One year into the Aquino administration, much improvement is needed to support investor confidence like speeding up public-private partnership (PPP) projects and achieve government targets, economists said.
The Aquino administration inspired business confidence, resulting in increased private investment, according to five economists interviewed separately by the Inquirer.
But the economists said public spending and timely interventions must support business confidence or it would not translate into widespread economic gains.
Cielito F. Habito, a former socioeconomic planning secretary, said on the sidelines of a recent Inquirer forum that “Aquinomics” seemed good enough in the first three months of 2011 using an annualized quarter-on-quarter gross domestic product (GDP) growth as yardstick.
GDP rose 1.9 percent in the first three months of the year from 0.5 percent and 0.3 percent in the two preceding quarters.
An annualized quarter-on-quarter comparison takes away the so-called base effect from the first quarter of 2010, which Habito said was “warped” by election spending.
Using a year-on-year comparison, the first quarter GDP growth, however, slowed to 4.9 percent from 8.4 percent in the first quarter of 2010.
Habito attributed the good quarter-on-quarter GDP performance to aggressive private investment, which he said was fueled by investor confidence in Mr.
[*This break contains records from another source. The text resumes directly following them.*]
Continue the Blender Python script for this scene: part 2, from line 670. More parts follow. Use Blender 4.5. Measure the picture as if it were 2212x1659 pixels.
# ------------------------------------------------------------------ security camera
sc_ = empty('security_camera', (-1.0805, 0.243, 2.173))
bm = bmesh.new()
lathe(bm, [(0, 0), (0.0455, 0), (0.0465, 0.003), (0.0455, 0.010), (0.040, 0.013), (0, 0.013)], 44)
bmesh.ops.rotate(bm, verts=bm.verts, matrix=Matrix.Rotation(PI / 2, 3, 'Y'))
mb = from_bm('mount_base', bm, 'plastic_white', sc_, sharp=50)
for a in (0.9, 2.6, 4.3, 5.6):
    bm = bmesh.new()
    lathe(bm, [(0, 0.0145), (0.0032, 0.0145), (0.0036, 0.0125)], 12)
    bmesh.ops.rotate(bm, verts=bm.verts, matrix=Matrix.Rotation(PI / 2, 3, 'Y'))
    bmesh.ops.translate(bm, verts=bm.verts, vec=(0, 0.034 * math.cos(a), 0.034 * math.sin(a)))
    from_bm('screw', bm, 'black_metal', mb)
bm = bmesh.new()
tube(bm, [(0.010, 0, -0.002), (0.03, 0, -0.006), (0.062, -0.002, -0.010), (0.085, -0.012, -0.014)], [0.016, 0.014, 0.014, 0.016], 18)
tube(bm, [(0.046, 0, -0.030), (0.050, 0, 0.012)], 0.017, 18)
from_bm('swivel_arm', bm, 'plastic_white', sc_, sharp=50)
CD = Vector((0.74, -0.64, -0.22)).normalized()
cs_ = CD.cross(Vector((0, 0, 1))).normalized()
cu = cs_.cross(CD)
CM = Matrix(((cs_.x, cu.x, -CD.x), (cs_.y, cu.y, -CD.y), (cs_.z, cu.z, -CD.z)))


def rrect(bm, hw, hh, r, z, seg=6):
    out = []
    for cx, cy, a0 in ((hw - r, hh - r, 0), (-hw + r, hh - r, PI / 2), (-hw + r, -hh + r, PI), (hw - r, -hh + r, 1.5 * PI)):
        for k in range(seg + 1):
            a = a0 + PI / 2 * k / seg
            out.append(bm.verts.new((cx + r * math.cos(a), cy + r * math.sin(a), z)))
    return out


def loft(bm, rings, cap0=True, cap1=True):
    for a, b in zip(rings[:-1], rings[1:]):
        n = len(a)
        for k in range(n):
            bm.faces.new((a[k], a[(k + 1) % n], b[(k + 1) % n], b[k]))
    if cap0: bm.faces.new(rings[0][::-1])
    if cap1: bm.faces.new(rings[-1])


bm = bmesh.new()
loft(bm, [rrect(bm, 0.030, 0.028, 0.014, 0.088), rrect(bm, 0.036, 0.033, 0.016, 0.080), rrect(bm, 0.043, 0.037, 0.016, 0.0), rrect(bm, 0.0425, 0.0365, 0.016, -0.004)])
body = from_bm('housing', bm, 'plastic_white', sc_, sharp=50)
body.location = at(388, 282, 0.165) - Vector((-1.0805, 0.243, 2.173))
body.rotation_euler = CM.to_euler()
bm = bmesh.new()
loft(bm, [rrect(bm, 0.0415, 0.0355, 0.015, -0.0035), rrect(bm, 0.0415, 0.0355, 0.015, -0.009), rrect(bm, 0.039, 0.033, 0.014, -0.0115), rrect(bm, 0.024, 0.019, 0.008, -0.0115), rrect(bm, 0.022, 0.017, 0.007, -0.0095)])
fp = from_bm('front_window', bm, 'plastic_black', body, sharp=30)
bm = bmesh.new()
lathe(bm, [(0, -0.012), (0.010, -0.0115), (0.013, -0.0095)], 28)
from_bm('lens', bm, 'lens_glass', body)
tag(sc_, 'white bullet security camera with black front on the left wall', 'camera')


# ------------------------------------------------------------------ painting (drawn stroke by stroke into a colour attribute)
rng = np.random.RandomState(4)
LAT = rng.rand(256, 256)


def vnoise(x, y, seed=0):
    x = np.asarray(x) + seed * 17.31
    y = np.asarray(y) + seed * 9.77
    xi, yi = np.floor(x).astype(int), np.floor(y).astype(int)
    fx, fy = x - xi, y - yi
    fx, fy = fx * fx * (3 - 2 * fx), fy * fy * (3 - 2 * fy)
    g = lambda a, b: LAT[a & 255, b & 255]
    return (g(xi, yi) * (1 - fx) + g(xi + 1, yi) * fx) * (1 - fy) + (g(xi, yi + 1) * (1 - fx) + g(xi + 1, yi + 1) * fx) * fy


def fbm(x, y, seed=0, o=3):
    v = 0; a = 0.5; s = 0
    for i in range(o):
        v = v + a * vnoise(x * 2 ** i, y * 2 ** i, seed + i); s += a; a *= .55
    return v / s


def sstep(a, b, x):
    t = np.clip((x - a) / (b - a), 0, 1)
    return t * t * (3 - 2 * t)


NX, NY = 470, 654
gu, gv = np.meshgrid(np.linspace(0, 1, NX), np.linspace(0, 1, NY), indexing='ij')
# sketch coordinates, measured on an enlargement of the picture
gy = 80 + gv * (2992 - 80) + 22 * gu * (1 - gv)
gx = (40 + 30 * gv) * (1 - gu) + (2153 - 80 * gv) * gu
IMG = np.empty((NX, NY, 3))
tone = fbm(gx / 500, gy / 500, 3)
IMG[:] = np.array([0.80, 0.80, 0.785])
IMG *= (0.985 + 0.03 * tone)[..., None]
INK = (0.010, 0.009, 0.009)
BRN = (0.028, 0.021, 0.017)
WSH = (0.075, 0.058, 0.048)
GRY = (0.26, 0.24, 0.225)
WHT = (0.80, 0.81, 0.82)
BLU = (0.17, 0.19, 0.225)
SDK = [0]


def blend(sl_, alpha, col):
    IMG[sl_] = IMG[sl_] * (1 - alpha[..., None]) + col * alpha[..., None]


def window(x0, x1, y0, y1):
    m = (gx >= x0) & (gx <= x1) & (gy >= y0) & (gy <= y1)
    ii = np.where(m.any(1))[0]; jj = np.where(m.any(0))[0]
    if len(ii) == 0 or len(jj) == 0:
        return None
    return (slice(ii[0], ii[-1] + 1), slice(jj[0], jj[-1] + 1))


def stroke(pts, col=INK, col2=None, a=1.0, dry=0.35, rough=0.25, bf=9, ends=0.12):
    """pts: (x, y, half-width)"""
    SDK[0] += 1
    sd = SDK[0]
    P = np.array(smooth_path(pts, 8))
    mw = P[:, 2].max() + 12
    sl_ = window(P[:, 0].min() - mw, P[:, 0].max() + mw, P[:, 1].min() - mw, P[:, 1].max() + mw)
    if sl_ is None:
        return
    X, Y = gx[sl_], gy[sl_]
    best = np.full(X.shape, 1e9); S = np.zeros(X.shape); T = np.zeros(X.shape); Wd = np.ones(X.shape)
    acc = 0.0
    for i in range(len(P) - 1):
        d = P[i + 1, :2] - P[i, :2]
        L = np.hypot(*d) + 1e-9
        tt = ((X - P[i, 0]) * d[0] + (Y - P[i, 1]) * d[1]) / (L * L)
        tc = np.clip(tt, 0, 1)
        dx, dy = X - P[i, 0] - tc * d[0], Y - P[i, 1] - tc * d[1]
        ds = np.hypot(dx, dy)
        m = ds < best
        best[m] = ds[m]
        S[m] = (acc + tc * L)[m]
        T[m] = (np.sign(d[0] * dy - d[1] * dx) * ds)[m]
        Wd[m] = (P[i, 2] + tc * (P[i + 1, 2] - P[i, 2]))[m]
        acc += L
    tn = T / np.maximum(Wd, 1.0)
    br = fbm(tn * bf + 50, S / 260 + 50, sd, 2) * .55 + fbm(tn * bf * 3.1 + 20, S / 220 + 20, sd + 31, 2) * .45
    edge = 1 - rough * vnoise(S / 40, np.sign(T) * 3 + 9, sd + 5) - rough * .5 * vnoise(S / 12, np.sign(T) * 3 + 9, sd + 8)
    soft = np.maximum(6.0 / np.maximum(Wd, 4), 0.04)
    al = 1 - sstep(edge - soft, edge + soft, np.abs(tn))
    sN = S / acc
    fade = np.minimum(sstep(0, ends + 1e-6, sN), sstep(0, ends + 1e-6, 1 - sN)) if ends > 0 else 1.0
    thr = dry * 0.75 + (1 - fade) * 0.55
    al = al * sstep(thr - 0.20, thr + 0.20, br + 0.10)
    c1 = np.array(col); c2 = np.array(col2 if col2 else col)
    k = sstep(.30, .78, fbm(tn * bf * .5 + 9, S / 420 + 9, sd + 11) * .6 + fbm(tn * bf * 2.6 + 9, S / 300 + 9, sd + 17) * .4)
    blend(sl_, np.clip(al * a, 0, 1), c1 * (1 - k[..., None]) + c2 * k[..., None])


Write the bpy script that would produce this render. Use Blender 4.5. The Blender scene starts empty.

Aquino and his administration’s drive for corruption-free and inclusive growth.
Slow-moving PPP
Yet, despite the gains, one particularly sticky issue is that PPP projects, a cornerstone of the administration’s strategy, are perceived to be moving slowly, Habito said.
For investor interest to be sustained, he said, the government must also invest in infrastructure even as it continues to push further reforms to curb red tape and corruption.
Gilbert M. Llanto, an economist with the Philippine Institute for Development Studies, a government think-tank, said the administration “needs a lot of improvement in performing the task of market coordination.”
Concrete interventions
The challenge lies in translating good ideas in the Philippine Development Plan into concrete interventions and measurable outputs, such as tax policy and industrial policy, Llanto said.
Cid Terosa, an economist from the University of Asia and the Pacific, said it was too early to tell if the country was better off than a year ago.
Terosa said the economy and economic management had been “good” so far, but from a scale of 1 to 10, he gave the Aquino administration a score of 7.
“A big letdown would be the seeming lack of authoritative actions on government officials who have not performed up to par. Also the slow realization of PPP projects is a letdown,” Terosa said. “Yes, I am optimistic but governance has to be stronger and more decisive.”
Arsenio M. Balisacan, dean of the University of the Philippines School of Economics (UPSE), said the economy was not doing too badly despite major challenges.
Balisacan said the administration sometimes seemed “distracted” with trying to clean up controversial deals and projects that came about in the previous administration.
However, this cannot be helped as the Aquino administration wants to drive home its anticorruption crusade, he said.
As for the seemingly slow pace of PPPs, Balisacan said it was understandable for the Aquino administration to be careful.
Sin taxes
Balisacan said Mr. Aquino should seriously consider raising taxes or focus on revenue measures like sin taxes that do not really hurt the poor.
The revenue raised should be promptly spent on infrastructure, rural health and education.
The UPSE dean said incentives for companies must be rationalized so that growth areas such as Mindanao, where political and security risks need balancing, would benefit instead of established growth areas like Metro Manila.
“Incentives are not serving their purpose if we’re giving them to companies that would otherwise invest or expand, anyway, such as BPO (business process outsourcing) firms. We should give incentives in industries that are just starting out, or as growth boosters in areas with high risk, such as Mindanao,” Balisacan said.
He said companies like La Frutera Inc. of Senen Bacani, which invested in the Autonomous Region in Muslim Mindanao, must be encouraged because they improve the livelihood and confidence of residents in the region.
“We don’t need to give incentives for companies putting up more high-rise buildings in Metro Manila under the label of ‘economic zones,’” Balisacan said.
Joblessness serious
The appropriate rating for the Aquino administration at this time is “NI (needs improvement),” said Benjamin E. Diokno, an economist with the University of the Philippines, in an e-mail.
“After a year in office, the economy is slowing, joblessness remains serious, and poverty continues to deepen. Of course, it is unfair to expect him to solve these decade-long problems within a year. But after a year in office, Mr. Aquino has yet to unveil his vision and concrete road map of how he will solve these problems,” Diokno said.
He said that while the budget was approved on time, the administration failed to spend efficiently and speedily to perk up the economy.
Diokno said he was not optimistic that Mr. Aquino would meet the target of an average 7 to 8 percent economic growth during his entire term.
The economist noted that the expansion of the pork barrel system was inconsistent with the Aquino administration’s anticorruption crusade.